A team of law enforcement and wildlife specialists has been assembled to track down the bear, officials said.

An initial report said the victim had been riding a bicycle at the time of the attack. That is not the case, Roselles said.

The identity of the victim was not immediately released and further circumstances surrounding the attack were under investigation.

“Our first concern is the community’s well-being. The next step is to find the bear,” Lemon said.

Officials did not say exactly where the attack occurred, but Roselles said there were other people camping in the vicinity of the attack.

Lemon said his understanding is that the victim was part of a group on a bike trip.

Ovando saloon owner Tiffanie Zavarelli said it was the first fatal bear mauling that she knew of in the community. Zavarelli’s family has owned Trixi’s Antler Saloon, named after a well-known trick horseback rider, for three generations. She said the town’s residents are accustomed to living in proximity to bears and know the risks.

“Everybody’s pretty shaken up right now. The population here is 75 — everybody knows everybody,” Zavarelli said. “The people from Montana, we know how to be ‘bear aware.’ But anything can happen.”

Blackfoot Inn and general store owner Leigh Ann Valiton said the people of Ovando were “absolutely devastated” by the fatal attack.

Grizzly bears have run into increasing conflict with humans in the Northern Rockies over the past decade as the federally-protected animals expanded into new areas and the number of people living and recreating in the region grew.

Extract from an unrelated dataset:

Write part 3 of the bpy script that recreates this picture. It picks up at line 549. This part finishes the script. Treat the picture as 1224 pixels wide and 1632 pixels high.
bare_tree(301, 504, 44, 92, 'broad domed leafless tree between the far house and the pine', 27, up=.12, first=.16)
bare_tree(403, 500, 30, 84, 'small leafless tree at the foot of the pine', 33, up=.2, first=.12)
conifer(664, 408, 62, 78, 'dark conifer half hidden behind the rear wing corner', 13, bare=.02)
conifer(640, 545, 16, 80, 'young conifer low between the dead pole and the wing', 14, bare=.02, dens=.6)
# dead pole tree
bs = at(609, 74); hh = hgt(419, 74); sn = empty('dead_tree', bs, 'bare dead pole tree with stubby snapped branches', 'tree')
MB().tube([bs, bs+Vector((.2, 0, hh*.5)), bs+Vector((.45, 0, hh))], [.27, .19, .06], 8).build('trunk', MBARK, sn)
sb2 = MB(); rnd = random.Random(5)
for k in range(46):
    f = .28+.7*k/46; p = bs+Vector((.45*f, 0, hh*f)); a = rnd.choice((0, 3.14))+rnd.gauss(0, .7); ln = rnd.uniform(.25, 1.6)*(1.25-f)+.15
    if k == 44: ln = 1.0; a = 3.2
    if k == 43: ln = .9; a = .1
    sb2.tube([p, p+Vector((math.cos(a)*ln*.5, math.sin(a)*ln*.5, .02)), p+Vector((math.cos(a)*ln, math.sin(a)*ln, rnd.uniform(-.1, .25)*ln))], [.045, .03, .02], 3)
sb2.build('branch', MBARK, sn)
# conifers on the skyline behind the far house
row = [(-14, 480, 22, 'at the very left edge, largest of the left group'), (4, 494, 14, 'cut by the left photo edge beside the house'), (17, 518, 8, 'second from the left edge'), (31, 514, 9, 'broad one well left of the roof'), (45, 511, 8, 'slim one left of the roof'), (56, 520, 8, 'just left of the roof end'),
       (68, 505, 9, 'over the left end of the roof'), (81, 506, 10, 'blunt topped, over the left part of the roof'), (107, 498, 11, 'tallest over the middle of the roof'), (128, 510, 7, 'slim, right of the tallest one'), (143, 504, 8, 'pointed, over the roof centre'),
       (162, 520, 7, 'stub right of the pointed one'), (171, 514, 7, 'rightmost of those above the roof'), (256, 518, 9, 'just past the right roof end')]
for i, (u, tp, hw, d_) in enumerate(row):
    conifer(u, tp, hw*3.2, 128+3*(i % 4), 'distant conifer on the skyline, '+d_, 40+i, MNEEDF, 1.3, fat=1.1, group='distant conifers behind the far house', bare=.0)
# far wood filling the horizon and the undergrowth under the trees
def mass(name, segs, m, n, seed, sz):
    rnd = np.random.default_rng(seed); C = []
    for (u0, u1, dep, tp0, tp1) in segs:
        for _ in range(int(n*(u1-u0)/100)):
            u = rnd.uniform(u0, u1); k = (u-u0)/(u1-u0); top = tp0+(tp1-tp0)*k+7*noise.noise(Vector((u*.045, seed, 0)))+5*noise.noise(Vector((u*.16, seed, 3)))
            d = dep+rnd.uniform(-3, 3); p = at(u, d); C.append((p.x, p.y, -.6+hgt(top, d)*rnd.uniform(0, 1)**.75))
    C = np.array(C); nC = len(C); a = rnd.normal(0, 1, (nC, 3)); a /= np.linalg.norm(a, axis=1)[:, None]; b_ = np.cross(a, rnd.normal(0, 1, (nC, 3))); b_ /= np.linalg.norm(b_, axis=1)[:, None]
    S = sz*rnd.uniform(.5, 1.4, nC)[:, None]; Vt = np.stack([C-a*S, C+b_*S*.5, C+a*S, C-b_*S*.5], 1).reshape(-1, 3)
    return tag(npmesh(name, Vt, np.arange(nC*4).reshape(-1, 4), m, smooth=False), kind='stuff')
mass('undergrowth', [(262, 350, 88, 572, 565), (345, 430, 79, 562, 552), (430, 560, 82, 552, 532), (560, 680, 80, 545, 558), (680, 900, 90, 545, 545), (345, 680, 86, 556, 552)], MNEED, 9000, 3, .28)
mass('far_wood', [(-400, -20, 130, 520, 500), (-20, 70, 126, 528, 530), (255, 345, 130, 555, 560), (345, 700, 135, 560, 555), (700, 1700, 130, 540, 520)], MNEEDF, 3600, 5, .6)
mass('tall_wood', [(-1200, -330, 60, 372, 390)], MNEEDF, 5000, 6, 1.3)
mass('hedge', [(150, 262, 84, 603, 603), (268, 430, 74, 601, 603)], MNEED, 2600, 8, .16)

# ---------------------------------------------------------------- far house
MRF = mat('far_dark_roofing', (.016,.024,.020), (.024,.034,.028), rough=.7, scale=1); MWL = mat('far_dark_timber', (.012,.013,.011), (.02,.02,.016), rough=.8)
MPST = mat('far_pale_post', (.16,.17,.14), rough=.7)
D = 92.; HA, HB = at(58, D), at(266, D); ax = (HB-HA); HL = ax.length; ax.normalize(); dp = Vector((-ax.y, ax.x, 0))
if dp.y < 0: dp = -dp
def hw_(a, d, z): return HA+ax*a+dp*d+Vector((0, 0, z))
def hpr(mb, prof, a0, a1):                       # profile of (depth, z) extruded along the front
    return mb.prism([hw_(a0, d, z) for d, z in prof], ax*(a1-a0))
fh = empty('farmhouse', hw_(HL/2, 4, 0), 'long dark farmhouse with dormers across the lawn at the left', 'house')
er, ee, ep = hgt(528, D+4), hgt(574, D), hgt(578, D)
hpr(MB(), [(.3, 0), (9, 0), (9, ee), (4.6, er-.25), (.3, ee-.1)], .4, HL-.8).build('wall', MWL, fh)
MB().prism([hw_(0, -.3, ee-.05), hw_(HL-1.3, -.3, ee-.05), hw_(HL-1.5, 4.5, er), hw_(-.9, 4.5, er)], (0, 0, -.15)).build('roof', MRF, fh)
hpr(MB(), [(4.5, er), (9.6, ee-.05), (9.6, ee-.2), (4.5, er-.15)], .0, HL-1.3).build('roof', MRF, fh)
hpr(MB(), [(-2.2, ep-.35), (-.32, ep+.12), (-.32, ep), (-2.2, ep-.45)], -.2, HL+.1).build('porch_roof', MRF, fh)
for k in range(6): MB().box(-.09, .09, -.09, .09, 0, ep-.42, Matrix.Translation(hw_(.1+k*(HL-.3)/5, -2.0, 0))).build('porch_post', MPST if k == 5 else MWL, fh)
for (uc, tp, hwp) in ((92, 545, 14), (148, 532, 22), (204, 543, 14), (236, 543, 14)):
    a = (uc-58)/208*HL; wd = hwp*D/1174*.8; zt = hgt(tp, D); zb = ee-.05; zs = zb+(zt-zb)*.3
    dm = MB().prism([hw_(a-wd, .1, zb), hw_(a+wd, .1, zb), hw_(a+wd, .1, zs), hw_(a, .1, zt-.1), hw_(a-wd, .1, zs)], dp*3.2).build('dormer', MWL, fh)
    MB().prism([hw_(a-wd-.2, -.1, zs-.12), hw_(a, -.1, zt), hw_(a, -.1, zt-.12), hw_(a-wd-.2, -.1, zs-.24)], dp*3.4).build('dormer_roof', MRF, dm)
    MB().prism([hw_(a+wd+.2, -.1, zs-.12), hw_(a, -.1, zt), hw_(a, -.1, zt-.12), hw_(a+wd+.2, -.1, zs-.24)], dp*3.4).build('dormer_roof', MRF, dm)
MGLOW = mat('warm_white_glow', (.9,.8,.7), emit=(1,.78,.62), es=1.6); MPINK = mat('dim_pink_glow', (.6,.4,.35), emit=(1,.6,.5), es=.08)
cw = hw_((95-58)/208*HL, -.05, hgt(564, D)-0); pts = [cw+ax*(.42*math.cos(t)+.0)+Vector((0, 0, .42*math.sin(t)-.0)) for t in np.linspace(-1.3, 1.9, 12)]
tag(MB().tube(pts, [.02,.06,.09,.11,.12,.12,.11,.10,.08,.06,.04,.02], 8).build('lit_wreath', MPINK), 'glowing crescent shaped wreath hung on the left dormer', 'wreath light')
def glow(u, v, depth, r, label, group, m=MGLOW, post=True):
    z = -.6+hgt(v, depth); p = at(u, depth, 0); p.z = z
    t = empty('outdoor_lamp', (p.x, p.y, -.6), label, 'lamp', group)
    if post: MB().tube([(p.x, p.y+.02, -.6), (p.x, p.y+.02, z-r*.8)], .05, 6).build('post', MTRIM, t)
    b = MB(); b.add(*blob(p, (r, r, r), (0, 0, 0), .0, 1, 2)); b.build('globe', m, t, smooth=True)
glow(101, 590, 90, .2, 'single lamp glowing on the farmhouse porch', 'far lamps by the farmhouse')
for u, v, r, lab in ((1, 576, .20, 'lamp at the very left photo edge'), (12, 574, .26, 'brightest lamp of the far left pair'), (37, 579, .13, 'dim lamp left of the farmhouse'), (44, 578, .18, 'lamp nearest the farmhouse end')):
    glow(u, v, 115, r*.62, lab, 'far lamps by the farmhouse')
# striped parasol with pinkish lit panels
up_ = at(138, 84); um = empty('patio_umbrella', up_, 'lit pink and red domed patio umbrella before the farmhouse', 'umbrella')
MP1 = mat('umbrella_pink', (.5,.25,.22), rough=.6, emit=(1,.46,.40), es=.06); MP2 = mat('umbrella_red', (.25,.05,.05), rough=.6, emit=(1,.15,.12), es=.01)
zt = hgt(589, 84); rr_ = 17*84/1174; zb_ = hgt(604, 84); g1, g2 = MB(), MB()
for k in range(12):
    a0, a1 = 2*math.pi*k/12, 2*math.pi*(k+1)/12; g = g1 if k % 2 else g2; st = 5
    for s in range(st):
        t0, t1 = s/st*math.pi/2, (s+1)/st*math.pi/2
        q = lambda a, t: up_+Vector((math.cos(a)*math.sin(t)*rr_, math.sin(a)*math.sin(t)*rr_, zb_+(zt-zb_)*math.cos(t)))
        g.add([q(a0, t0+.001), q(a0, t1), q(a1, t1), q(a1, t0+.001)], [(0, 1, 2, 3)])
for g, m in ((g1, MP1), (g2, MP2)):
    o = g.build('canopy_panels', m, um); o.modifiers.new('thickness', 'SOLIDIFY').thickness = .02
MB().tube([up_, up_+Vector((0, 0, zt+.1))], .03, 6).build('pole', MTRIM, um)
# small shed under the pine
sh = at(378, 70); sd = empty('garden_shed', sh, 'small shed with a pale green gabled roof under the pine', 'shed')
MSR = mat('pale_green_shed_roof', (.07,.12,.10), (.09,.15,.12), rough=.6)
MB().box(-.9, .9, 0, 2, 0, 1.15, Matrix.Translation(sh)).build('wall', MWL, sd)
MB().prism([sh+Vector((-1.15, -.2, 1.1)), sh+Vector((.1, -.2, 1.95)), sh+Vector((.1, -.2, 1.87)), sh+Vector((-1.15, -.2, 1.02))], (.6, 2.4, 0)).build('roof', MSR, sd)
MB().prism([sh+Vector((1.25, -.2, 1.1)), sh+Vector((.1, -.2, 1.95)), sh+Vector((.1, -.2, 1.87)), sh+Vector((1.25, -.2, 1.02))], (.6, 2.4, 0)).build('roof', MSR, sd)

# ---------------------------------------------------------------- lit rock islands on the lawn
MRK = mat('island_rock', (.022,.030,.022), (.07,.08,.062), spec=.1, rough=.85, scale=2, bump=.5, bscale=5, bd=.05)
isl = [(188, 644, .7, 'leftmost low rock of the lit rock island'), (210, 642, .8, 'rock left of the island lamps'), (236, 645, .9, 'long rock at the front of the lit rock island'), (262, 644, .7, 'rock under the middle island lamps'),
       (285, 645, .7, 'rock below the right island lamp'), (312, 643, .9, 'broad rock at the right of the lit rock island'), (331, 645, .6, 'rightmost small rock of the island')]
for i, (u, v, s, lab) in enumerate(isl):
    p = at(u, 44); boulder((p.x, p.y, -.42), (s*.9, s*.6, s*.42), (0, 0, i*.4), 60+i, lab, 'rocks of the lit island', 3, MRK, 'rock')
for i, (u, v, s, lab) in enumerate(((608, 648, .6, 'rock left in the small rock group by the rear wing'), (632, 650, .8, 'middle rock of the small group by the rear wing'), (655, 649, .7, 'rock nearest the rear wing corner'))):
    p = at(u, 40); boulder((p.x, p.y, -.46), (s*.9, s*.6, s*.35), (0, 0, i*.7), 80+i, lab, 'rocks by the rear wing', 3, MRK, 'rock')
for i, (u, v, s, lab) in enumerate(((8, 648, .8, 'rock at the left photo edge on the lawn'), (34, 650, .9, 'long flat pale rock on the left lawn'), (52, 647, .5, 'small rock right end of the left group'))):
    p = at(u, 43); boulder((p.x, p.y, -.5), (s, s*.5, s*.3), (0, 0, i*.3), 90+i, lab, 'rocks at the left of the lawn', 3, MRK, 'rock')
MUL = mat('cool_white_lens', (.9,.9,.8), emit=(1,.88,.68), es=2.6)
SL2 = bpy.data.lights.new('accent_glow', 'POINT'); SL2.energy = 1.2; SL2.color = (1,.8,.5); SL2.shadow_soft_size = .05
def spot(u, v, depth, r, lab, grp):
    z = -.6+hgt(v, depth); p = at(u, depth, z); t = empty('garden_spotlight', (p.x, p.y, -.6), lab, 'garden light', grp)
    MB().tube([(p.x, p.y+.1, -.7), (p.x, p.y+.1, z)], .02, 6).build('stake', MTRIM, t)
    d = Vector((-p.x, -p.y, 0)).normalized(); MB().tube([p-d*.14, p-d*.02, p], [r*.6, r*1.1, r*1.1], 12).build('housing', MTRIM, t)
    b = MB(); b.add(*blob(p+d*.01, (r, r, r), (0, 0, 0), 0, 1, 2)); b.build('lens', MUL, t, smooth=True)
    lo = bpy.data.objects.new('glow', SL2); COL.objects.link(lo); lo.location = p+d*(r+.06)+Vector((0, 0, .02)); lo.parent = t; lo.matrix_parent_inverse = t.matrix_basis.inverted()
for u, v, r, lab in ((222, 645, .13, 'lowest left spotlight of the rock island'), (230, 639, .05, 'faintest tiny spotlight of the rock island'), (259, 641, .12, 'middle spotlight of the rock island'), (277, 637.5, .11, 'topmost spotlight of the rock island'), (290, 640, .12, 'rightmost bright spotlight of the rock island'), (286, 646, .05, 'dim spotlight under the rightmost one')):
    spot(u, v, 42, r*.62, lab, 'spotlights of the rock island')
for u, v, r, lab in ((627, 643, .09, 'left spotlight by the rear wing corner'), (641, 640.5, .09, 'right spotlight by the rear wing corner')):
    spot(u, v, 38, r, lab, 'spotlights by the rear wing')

In April, a backcountry guide was killed by a grizzly bear while fishing along the Yellowstone National Park border in southwestern Montana.

Ovando is on the southern edge of a huge expanse of wilderness that stretches to the border of Canada and is home to an estimated 1,000 bears — the largest concentrations of the bruins in the contiguous U.S. The area includes Glacier National Park.

In 2016, an off-duty U.S. Forest Service law enforcement officer was fatally mauled in the region after he collided with a grizzly while mountain biking in the Flathead National Forest.

Grizzly bears involved in attacks on humans can be trapped and killed if they are considered a continued public safety threat. Bears involved in non-fatal attacks are often spared in the cases of surprise encounters or if they are protecting their young.

An estimated 50,000 grizzlies once inhabited western North America from the Pacific Ocean to the Great Plains. Hunting, commercial trapping and habitat loss wiped out most by the early 1900s.

Grizzly bears have been protected as a threatened species in the contiguous U.S. since 1975, allowing a slow recovery in a handful of areas.